**AIM OF THE TASK**:
In the listing that follows, how many lines contain the string "scene"? Provide only the number.

++++ INPUT ++++

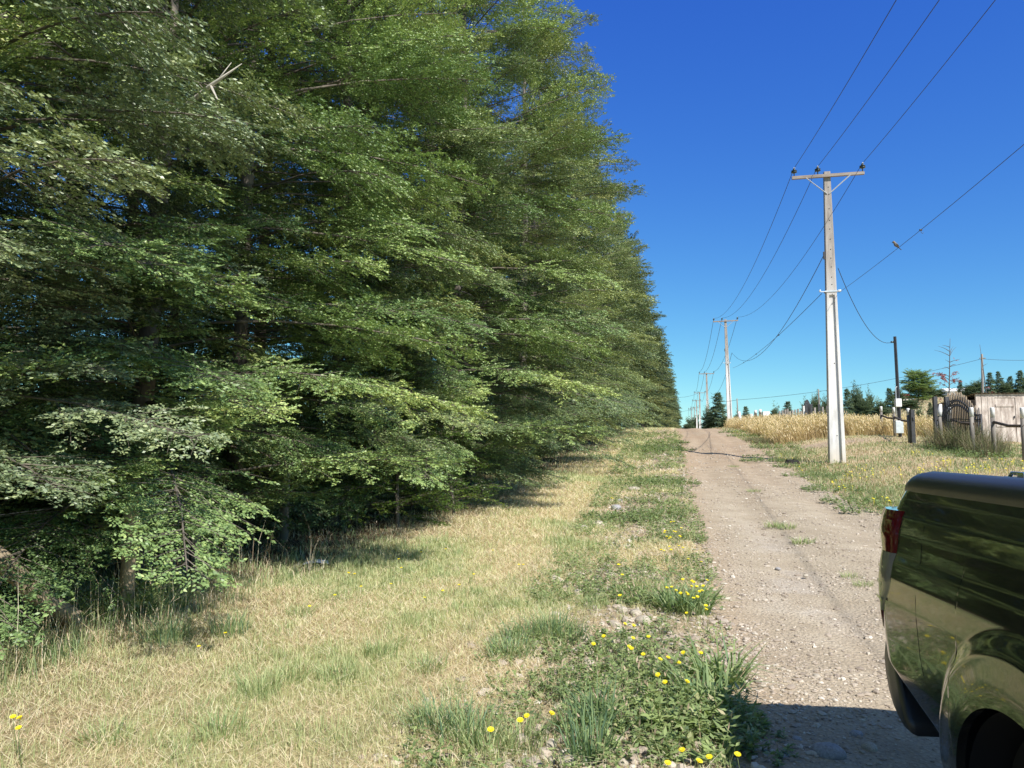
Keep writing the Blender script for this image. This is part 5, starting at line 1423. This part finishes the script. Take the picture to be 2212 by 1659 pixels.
weeds = [(1180, 1490, 1, 'low weed patch left in the roadside weeds'), (1250, 1480, 4, 'creeping weeds between the tall tufts and the seeding weeds'), (1310, 1500, 0, 'weeds with pinkish seed spikes in the middle of the roadside patch'), (1375, 1470, 0, 'weeds with pinkish spikes below the upper row of yellow flowers'), (1430, 1500, 1, 'dense weeds in the right middle of the roadside patch'),
         (1490, 1480, 2, 'lush broad leaved weeds close to the road'), (1530, 1555, 2, 'lush broad leaved weeds at the corner of the truck shadow'), (1470, 1560, 2, 'large leaved weeds left of the truck shadow corner'), (1400, 1565, 0, 'bright green weeds at the bottom of the roadside patch'), (1345, 1580, 1, 'bright low weeds near the bottom stones'), (1500, 1610, 2, 'dark leaved weeds standing in the truck shadow'),
         (1560, 1600, 4, 'flat weeds inside the truck shadow'), (1230, 1400, 4, 'creeping weeds behind the bluish tufts'), (1300, 1420, 4, 'creeping weeds under the first pair of yellow flowers'), (1350, 1400, 1, 'weeds around the upper yellow flowers'), (1430, 1410, 4, 'low weeds right of the upper yellow flowers'), (1430, 1300, 1, 'weeds at the left foot of the flower cluster'), (1480, 1290, 0, 'weeds under the flower cluster by the road'), (1380, 1285, 1, 'weeds left of the flower cluster by the road'), (1320, 1290, 4, 'low weeds beside the half buried stones'),
         (1440, 1215, 1, 'small weeds on the verge edge above the flower cluster'), (1480, 1165, 0, 'dark green weeds touching the road edge'), (1410, 1170, 4, 'low weeds left of the dark green road edge weeds'), (1330, 1180, 4, 'thin creeping weeds at the middle of the stony strip'),
         (1400, 1120, 3, 'wide weed bush in the stony strip, above the small flowers'), (1345, 1120, 3, 'wide green weeds right behind the flat pale stone'), (1450, 1105, 1, 'weeds at the road edge right of the wide weed bush'), (1420, 1085, 1, 'weeds just below the round green clump'), (1375, 1045, 3, 'left half of the round green clump behind the pale boulder'), (1415, 1040, 3, 'middle of the round green clump behind the pale boulder'), (1450, 1046, 3, 'right end of the round green clump reaching the road'),
         (1395, 975, 3, 'left part of the far dark green clump below the crest'), (1420, 968, 3, 'centre of the far dark green clump below the crest'), (1445, 974, 3, 'right part of the far dark green clump touching the road'), (1440, 958, 3, 'upper back of the far dark green clump below the crest'),
         (1665, 997, 3, 'green weeds at the right road edge where the pole shadow ends'), (1640, 985, 4, 'low weeds on the right road edge near the side track'), (1750, 1030, 3, 'green weeds between the road and the nearest pole'), (1800, 1060, 3, 'leafy weeds at the right road edge below the pole'), (1850, 1085, 3, 'leafy weeds at the right road edge close behind the truck'), (1890, 1105, 3, 'leafy weeds just left of the tail lamp top'), (1720, 1010, 3, 'grey green weeds beside the shaded hollow'),
         (1610, 943, 3, 'weeds on the green strip along the golden grass'), (1590, 935, 3, 'upper weeds on the green strip along the golden grass'), (1675, 968, 3, 'weeds at the corner of the side track and the road')]
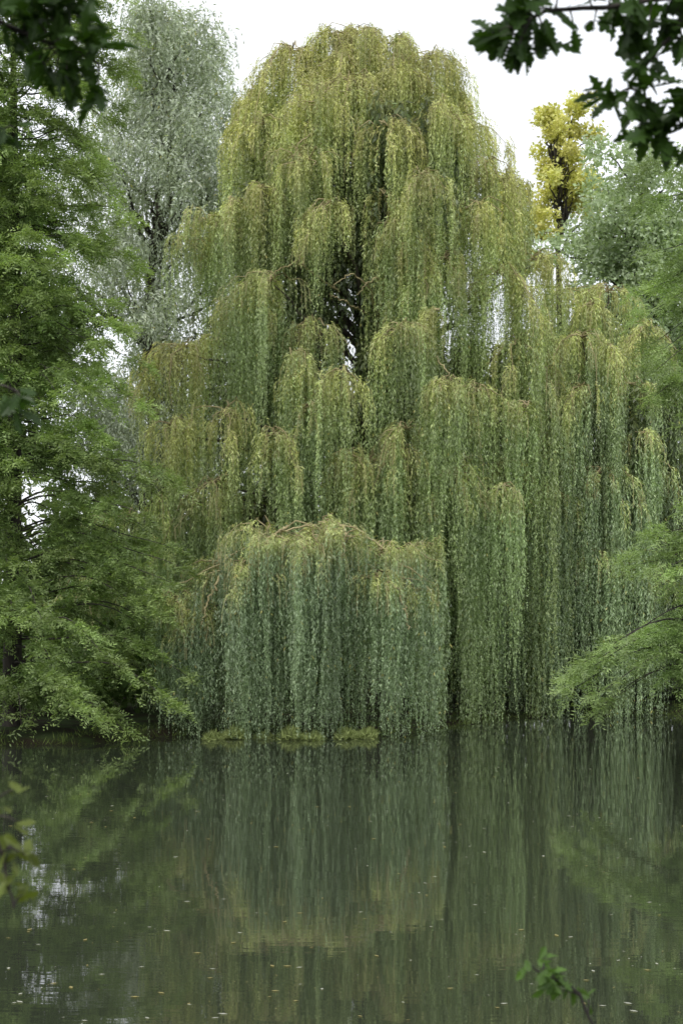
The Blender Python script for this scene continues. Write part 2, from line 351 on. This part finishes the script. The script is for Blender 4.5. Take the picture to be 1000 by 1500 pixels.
# ================================================================== dawn redwood / swamp cypress style trees
def frond_tree(name, base, height, levels, lenf, col, hi, leaf=(.10, .028), droop=.2, up=.25, dens=1.0, azr=(0, 6.28), zmin=.3, extra=[], hang=.5, nl=7, zpow=1.0, trunk_r=.34):
    e = new_empty(name); F = Foliage(); LB = Tubes()
    base = np.array(base, float)
    trk = poly([base, base+np.array([.1, 0, height*.5]), base+np.array([0, 0, height])], 18)
    LB.add(trk, np.linspace(trunk_r, .03, 18), 10)
    br = []
    for i in range(levels):
        z = zmin + (height-zmin)*((i+rng.random())/levels)**zpow
        br.append((z, rng.uniform(*azr), lenf(z)*rng.uniform(.45, 1.12)))
    br += extra
    for (z, az, L) in br:
        u = np.array([math.cos(az), math.sin(az), 0]); s = np.linspace(0, 1, 12)
        dz = L*(up*s - droop*2*s**2.2) + .10*np.sin(s*9+z)
        p = base + np.array([0, 0, z]) + u*(s*L)[:, None] + np.stack([0*s, 0*s, dz], 1)
        side = np.array([-u[1], u[0], 0])
        p += side*(rng.normal(0, .06)*L*s[:, None]**2)
        LB.add(p, np.linspace(.028, .005, 12)*(.6+.12*L), 5)
        # foliage gathers in pads along the outer branch, gaps between
        npad = max(2, int(L*1.6)); pads = np.sort(rng.uniform(.2, 1.0, npad)); pads[-1] = .97
        tone = rng.uniform(.75, 1.2)
        for pq in pads:
            ptone = rng.uniform(.65, 1.3); nt = int(rng.integers(6, 10)*dens)
            for k in range(nt):
                q = np.clip(pq + rng.normal(0, .05), 0, 1)
                o = np.array([np.interp(q, s, p[:, j]) for j in range(3)])
                sg = 1 if k % 2 else -1
                tl = rng.uniform(.25, .6)*(1.25-.5*q)
                td = norm(u*rng.uniform(.1, 1.0) + side*sg*rng.uniform(.1, 1.0) + np.array([0, 0, rng.uniform(-.35, .6)]))
                nf = max(4, int(tl*14))
                fpos = np.linspace(.1, 1, nf)
                tw = o + td*(fpos*tl)[:, None] + np.stack([0*fpos, 0*fpos, -.6*tl*fpos**2], 1)
                fa = rng.uniform(-1.5, 1.5, nf)[:, None]; cr_ = np.cross(td, [0, 0, 1])
                fd = norm(td*np.cos(fa) + cr_*np.sin(fa) + np.stack([np.zeros(nf), np.zeros(nf), rng.uniform(-hang*1.6, .35, nf)], 1))
                fl = rng.uniform(.16, .3, nf)[:, None]; w = np.linspace(0, 1, nl)[None]*fl
                cen = tw[:, None] + fd[:, None]*w[..., None] - np.array([0, 0, .8])*(w[..., None]**2)
                sd = norm(np.cross(fd, [0, 0, 1]) + rng.normal(0, .45, (nf, 3)))
                sg2 = np.where(np.arange(nl) % 2, 1, -1)[None, :, None]
                d = norm(fd[:, None]*.6 + sd[:, None]*sg2 + rng.normal(0, .2, (nf, nl, 3)) + np.array([0, 0, -.15]))
                l = (leaf[0]*rng.uniform(.7, 1.2, (nf, nl))*(1-.4*w/fl))[..., None]
                pw = norm(np.cross(d, np.cross(fd, sd)[:, None]+rng.normal(0, .4, (nf, nl, 3))))
                mid = cen + d*l*.45; ww = leaf[1]*rng.uniform(.7, 1.2, (nf, nl, 1))*.5
                quad = np.stack([cen, mid+pw*ww, cen+d*l, mid-pw*ww], 2).reshape(-1, 4, 3)
                yb = rng.uniform(-.1, .3)
                c = lerp(col, hi, np.clip(yb+.5*q, 0, 1))*tone*ptone*rng.uniform(.75, 1.25, (len(quad), 1))
                F.add(quad, c)
    F.build("foliage", M_conif, e); LB.build("trunk_and_limbs", M_dbark, e)

def lf(z):
    return np.interp(z, [0, 2, 5, 9, 13, 18, 20], [4.5, 4.3, 3.9, 3.5, 3.1, 2.8, 1.9])
ex = [(1.6, -.55, 4.9), (2.6, -.8, 4.3), (2.2, -.3, 4.6), (1.2, -.9, 4.4), (4.6, -.25, 4.4), (5.6, -.6, 4.5), (6.6, -.35, 4.4), (8.5, -.5, 3.8), (3.4, -1.2, 4.0), (1.0, -1.3, 3.6), (1.3, -1.0, 3.4), (.8, -.7, 3.9)]
ex += [(z_, rng.uniform(-1.75, -1.25), rng.uniform(.6, 1.5)) for z_ in np.arange(2.5, 20, .3)]
ex += [(z_, rng.uniform(-1.0, -.1), rng.uniform(1.8, 2.9)) for z_ in np.arange(12.5, 20, .6)]
frond_tree("dawn_redwood_tree", (-8.1, 40.3, .1), 20.5, 180, lf, np.array([.18, .27, .095]), np.array([.34, .43, .15]), azr=(-2.8, .9), zmin=1.0, extra=ex, leaf=(.15, .038), zpow=.9, trunk_r=.26)
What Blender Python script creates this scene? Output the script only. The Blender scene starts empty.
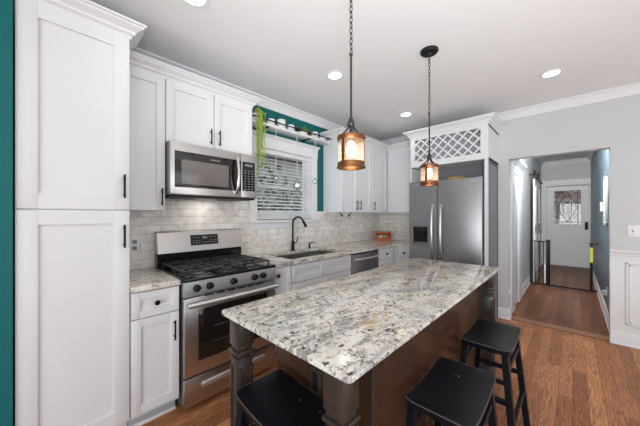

++++

**THE OUTPUT**:
2